Islamist Movements and Weapons of Mass Destruction

Islamist Movements and Weapons of Mass Destruction

Just weeks after the Sept. 11, 2001 terrorist attacks in New York and Washington, Pakistani authorities arrested two atomic scientists suspected of having aided the terror network al-Qaida in efforts to acquire weapons of mass destruction. One year earlier, they had founded a humanitarian aid agency for Afghanistan: the "Reconstruction of the Muslim Umma." But for the two Taliban sympathizers, the aim of constructing a new Muslim community was not only a matter of economic and political solidarity with the faithful around the world.
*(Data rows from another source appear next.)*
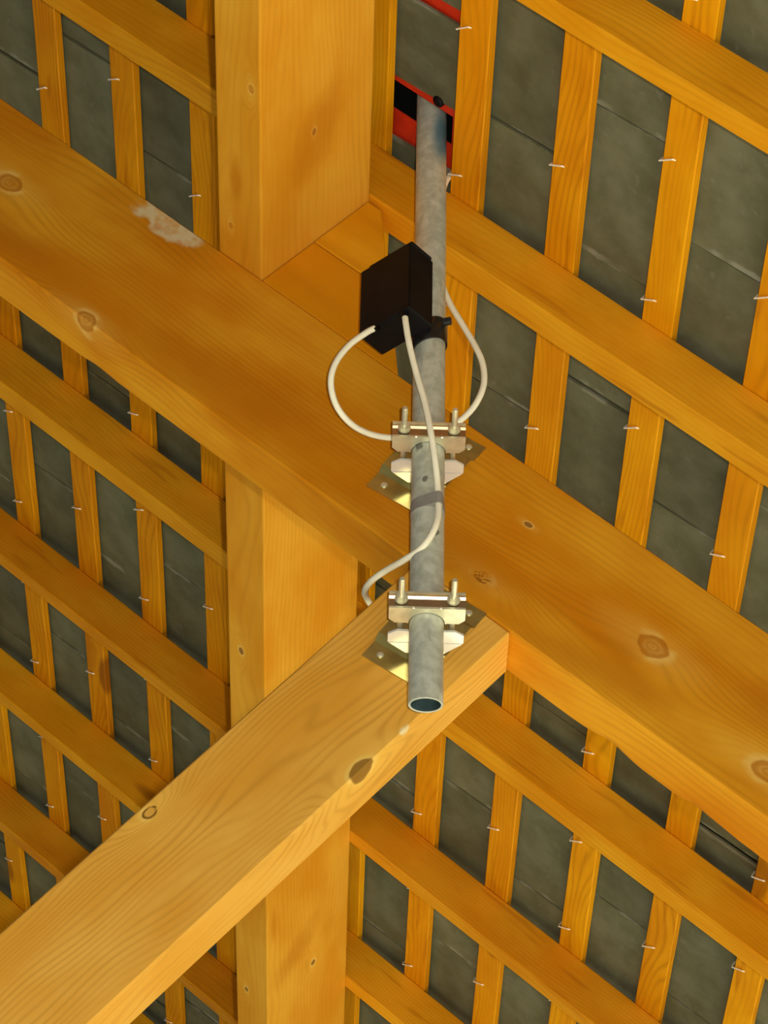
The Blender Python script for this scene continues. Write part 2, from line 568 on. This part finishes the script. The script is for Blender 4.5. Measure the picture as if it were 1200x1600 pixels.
# ------------------------------------------------------------------ principal rafter, strut, purlin, cleat
Y0, TH = 2.810, 0.078
PT, PB = -1.948, -1.738
pu0, pu1 = 0.55, 2.75
puc, pnc = (pu0 + pu1) / 2, (PT + PB) / 2
zf = TH / 2
M_PRINC = wood('spruce_main_beam', tone=0.9, vary=0.2, contrast=0.24, rings=760, blotch=4.0,
    knots=[('xy', 1.167 - puc, -1.837 - pnc, 0.0165, 'knot'), ('xy', 2.281 - puc, -1.843 - pnc, 0.015, 'knot'),
           ('xy', 2.026 - puc, -1.741 - pnc, 0.013, 'knot'), ('xy', 1.379 - puc, -1.776 - pnc, 0.010, 'bark'),
           ('xy', 0.957 - puc, -1.790 - pnc, 0.016, 'knot'), ('xy', 1.394 - puc, -1.876 - pnc, 0.004, 'hole')],
    stains=[('xy', 1.80 - puc, -1.79 - pnc, 0.22, 0.05, 0.12), ('xy', 2.22 - puc, -1.775 - pnc, 0.16, 0.035, 0.0), ('xy', 1.45 - puc, -1.775 - pnc, 0.17, 0.045, 0.1), ('xy', 1.19 - puc, -1.765 - pnc, 0.13, 0.03, 0.2), ('xy', 0.985 - puc, -1.86 - pnc, 0.09, 0.05, 0.0)],
    patches=[('xy', 2.072 - puc, -1.940 - pnc, 0.062, 0.030, 0.0)])
def beam_with_wane(ln, hh, th):
    """squared beam along x; its rear lower arris (y+, z-) keeps some bark-side wane"""
    bm = bmesh.new()
    k = 150
    rr = random.Random(3)
    lumps = [(0.505, 0.032, 0.0095), (0.635, 0.014, 0.007), (0.66, 0.03, 0.004), (0.30, 0.04, 0.003), (-0.36, 0.03, 0.004)]
    rows = []
    for i in range(k + 1):
        x = -ln / 2 + ln * i / k
        w = 0.002 + rr.uniform(0, 0.0007)
        for (c0, sg, am) in lumps:
            t = (x + c0) / sg
            w += am * math.exp(-t * t) * (1.0 if t < 0.4 else 0.6)
        e = 0.0025
        hy, hz_ = hh / 2, th / 2
        sec = [(-hy + e, hz_), (hy - e, hz_), (hy, hz_ - e), (hy, -hz_ + 1.5 * w), (hy - 0.25 * w, -hz_ + 0.6 * w), (hy - 0.9 * w, -hz_), (-hy + e, -hz_), (-hy, -hz_ + e), (-hy, hz_ - e)]
        rows.append([bm.verts.new((x, y, z)) for y, z in sec])
    m_ = len(rows[0])
    for a, b in zip(rows, rows[1:]):
        for q in range(m_):
            bm.faces.new((a[q], a[(q + 1) % m_], b[(q + 1) % m_], b[q]))
    bm.faces.new(rows[0])
    bm.faces.new(rows[-1][::-1])
    return bm
princ = obj('main_beam', beam_with_wane(pu1 - pu0, PB - PT, TH), M_PRINC, None, frame(P(puc, pnc, Y0 + TH / 2), U, N, -EY))
tag(princ, 'broad sloping orange beam with round knots, carrying the purlin and the upper bracket', 'beam')

A = math.radians(1.7)
TD = N * math.cos(A) - U * math.sin(A)             # down along the strut
TW = U * math.cos(A) + N * math.sin(A)
w0, w1 = 1.249, 1.4005
t_top, t_end = -1.766, -0.62
tc = (t_top + t_end) / 2
wc = (w0 + w1) / 2
M_STRUT = wood('spruce_strut', bend=0.2, tone=0.9, vary=0.3, contrast=0.32, rings=820, blotch=4.0, light=(0.80, 0.43, 0.085), mid=(0.71, 0.325, 0.04), deep=(0.62, 0.24, 0.015),
    knots=[('xy', -1.307 - tc, 1.388 - wc, 0.0085, 'ring'), ('xy', -1.511 - tc, 1.2485 - wc, 0.0125, 'hole')],
    patches=[('xy', -1.585 - tc, 1.251 - wc, 0.010, 0.004, 0.0)])
STH = 0.0765
# the upper end is cut to lie under the main beam's lower edge
def tw_pt(t, w):
    return t * TD + w * TW
def strut_top(w):                                   # t where the strut meets n = PB
    # n = t*cos A + w*sin A
    return (PB - w * math.sin(A)) / math.cos(A) + 0.0006
sm = frame(EYE + tc * TD + wc * TW + (Y0 + STH / 2) * EY, TD, TW, TD.cross(TW))
bm = prism_bm([(t_end - tc, w0 - wc, -STH / 2), (t_end - tc, w1 - wc, -STH / 2), (strut_top(w1) - tc, w1 - wc, -STH / 2), (strut_top(w0) - tc, w0 - wc, -STH / 2)], Vector((0, 0, STH)), 0.0025)
strut = obj('strut', bm, M_STRUT, None, sm)
tag(strut, 'pale orange strut rising from lower left to butt under the broad main beam', 'beam')

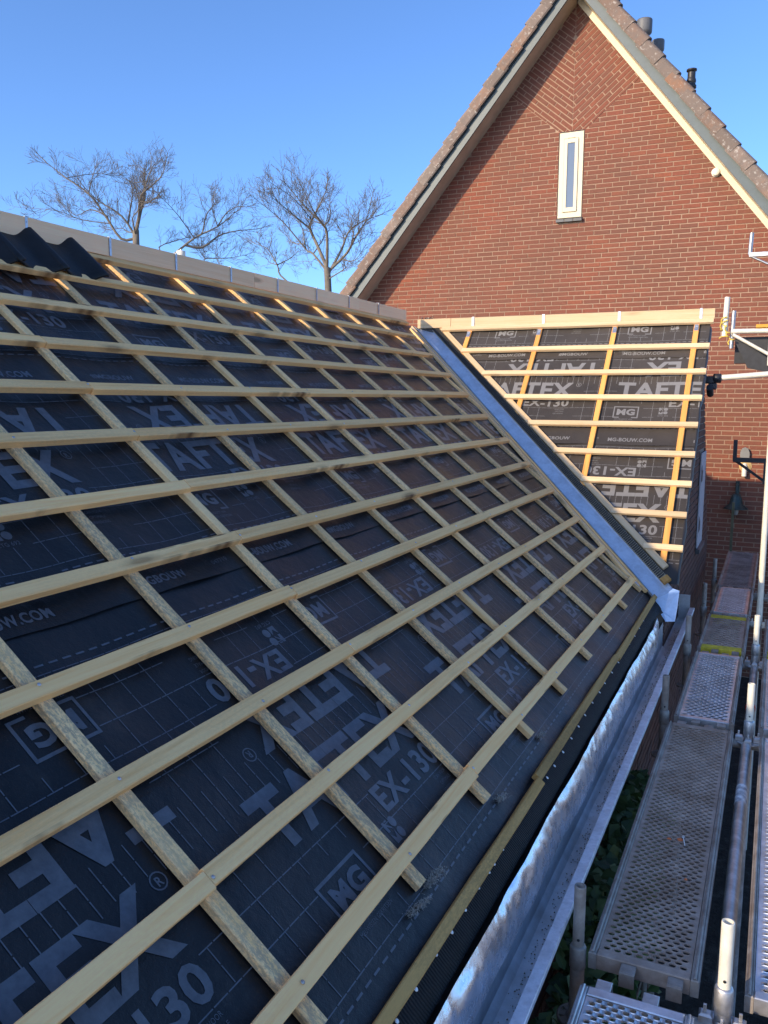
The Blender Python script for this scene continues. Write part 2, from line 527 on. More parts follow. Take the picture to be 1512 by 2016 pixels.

In their opinion, Pakistan's nuclear weapons, which they had helped to develop, were also the "property of all Muslims."

A Reevaluation

This episode represents only one of numerous developments in recent years that make it absolutely urgent for us to undertake an overview and reevaluation of the issue of Islamist movements and nuclear weapons. When Pakistan joined the class of nuclear powers in 1998, the commentaries still moved within the classical categories of regional equilibrium and mutual nuclear deterrence between India and Pakistan. Since the destruction of the towers of the World Trade Center by suicidal Islamist extremists, however, the question of the relation between Islamism and weapons of mass destruction has become one of the key questions of international politics. The attack did not only demonstrate that al-Qaida was capable of conducting terrorist operations on a strategic scale in the heart of the Western world; it also showed that Islamist terror did not shrink from committing mass murder against non-combatants.